The name Sabou—a stylised blend of the Hausa word “Sabo” meaning rebirth or renaissance, with a French twist—reflects the fund’s commitment to revitalising businesses that are often overlooked by traditional venture capital. With a distinct “micro-private equity” model, Sabou Capital seeks to back SMEs that may not fit the high-growth VC blueprint but show clear potential for scale and long-term impact.

Unlike traditional VC funds, which chase high-risk, high-return investments in digital startups, Sabou is taking a pragmatic route—targeting businesses that use technology to boost operations without necessarily being tech-driven. Ahmad explained, “We’re looking at SMEs with growth potential—not necessarily VC-scale—but that have unmet demand and can leverage funding and technical support to grow.”

Sabou’s strategy emerged from Ahmad’s experience at Aduna Capital, which she co-founded. After a divergence in vision at Aduna—now repositioned as an angel investor group focused on Northern Nigeria—she launched Sabou to pursue a wider mission across Nigeria, Senegal, and Côte d’Ivoire, with an eye on secondary cities and underserved markets.

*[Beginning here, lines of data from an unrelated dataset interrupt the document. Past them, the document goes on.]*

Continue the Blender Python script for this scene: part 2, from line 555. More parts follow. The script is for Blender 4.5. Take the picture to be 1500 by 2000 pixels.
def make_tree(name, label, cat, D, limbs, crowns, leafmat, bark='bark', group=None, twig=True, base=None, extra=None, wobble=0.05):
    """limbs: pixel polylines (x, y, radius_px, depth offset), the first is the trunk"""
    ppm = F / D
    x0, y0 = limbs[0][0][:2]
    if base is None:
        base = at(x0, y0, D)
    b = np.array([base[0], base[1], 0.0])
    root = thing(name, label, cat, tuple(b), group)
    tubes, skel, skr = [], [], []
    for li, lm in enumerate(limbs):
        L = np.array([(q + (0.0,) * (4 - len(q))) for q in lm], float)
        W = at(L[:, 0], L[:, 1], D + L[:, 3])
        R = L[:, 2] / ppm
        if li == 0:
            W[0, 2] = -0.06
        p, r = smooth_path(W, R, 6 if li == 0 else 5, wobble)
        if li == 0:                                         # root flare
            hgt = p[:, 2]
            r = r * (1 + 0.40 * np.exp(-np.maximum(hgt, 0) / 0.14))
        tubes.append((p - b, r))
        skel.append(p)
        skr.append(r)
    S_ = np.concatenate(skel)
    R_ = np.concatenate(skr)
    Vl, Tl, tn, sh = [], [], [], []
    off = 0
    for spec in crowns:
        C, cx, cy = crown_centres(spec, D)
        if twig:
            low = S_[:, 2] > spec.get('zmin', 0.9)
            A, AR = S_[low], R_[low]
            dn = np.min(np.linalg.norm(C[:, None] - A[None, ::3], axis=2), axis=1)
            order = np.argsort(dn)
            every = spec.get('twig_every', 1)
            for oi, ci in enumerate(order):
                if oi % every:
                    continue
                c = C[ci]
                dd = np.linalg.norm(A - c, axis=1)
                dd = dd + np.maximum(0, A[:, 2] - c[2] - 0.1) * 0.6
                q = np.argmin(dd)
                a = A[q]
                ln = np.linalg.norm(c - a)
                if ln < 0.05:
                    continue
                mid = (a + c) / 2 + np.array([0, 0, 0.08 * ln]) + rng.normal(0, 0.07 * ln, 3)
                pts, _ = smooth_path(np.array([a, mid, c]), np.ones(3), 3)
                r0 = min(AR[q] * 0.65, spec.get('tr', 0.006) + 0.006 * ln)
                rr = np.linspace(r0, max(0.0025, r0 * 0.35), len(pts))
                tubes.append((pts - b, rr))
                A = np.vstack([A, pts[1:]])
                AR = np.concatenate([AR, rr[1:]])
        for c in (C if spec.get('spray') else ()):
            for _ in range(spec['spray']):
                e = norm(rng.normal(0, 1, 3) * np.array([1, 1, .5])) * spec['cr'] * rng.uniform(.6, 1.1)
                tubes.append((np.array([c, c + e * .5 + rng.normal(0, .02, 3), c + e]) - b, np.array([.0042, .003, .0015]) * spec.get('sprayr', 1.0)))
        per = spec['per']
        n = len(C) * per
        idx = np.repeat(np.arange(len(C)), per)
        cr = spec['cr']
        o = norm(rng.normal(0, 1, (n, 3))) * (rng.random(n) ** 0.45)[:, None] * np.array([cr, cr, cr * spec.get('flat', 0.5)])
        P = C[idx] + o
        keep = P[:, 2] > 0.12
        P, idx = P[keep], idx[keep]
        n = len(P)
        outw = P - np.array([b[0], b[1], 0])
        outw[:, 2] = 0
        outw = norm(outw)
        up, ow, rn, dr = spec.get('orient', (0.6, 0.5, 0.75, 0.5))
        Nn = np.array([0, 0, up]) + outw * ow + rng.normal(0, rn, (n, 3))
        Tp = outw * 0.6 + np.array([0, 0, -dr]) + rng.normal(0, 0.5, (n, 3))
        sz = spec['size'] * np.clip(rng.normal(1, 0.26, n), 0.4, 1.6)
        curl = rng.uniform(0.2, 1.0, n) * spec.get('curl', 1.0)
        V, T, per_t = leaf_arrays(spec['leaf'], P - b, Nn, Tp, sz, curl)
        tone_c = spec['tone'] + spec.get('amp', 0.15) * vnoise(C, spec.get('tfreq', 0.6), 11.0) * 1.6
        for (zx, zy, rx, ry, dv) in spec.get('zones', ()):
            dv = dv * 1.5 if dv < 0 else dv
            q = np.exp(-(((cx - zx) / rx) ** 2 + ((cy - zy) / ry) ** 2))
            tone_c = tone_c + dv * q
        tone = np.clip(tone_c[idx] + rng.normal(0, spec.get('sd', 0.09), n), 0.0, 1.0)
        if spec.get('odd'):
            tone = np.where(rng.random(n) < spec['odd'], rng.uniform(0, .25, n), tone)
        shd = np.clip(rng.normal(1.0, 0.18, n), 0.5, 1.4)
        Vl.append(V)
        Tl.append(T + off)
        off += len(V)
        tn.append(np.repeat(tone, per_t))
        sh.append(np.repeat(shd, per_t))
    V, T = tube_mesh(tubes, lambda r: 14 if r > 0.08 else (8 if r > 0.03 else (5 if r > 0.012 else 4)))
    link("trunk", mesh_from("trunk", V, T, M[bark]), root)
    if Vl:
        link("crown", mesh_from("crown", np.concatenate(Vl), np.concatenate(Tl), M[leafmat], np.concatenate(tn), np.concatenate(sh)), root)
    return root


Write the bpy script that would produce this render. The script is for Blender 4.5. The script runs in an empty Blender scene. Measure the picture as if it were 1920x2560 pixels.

The fund’s expected return on investment is a conservative 2-3x, aligned with the 3-5x private equity range—far from the 10x returns typically targeted by VC firms. This model pits Sabou in the same arena as firms like Aruwa Capital, Afrinvest, and Catalyst Fund, but with a more grassroots, SME-driven approach.

“Most African companies are SMEs. Very few fit the VC-backed startup definition,” Ahmad said, arguing for a more realistic model tailored to the continent’s economic reality. “The focus on chasing unicorns means most investors are funding the same companies over and over.”

Sabou is also embracing a gender-lens investment strategy, prioritizing women-led enterprises. “For every dollar invested in a woman, the return is 2X,” Ahmad noted. “But women face far greater barriers to funding—they often lack the networks and visibility to attract investors.”

Ahmad’s personal journey fuels this mission. As a Northern Nigerian SME founder, she struggled to raise capital due to her inability to travel to Lagos, the country’s financial hub. “I ended up raising from a family office in the North and selling the company earlier than I wanted,” she said.

To prevent such outcomes for other entrepreneurs, Sabou Capital plans to offer robust technical assistance to ensure its portfolio companies have sound corporate governance, financial controls, and operational systems in place before any capital is deployed.

Supporting this effort is Christian Amouo, a private equity expert with experience in Francophone markets, who joins as General Partner. Amouo previously ran a fund in Cameroon, where he invested in four companies, three of which are still in operation.

While Nigeria remains a core market, Sabou is hedging against economic volatility by expanding into Senegal and Côte d’Ivoire, which boast stronger growth prospects and more stable, Euro-pegged currencies. “With Nigeria facing high inflation and devaluation, we’re leveraging our team’s regional expertise to manage risk,” Ahmad said.

Sabou Capital plans to begin fundraising officially in July with a roadshow. With 20 SMEs already in its pipeline, the firm expects to select two or three for its initial investment round.

“Our goal is to scale this model across West and Central Africa,” Ahmad said. “We’re not just looking for quick exits—we want to build companies that grow into large enterprises, ready for larger private equity backing or acquisition.”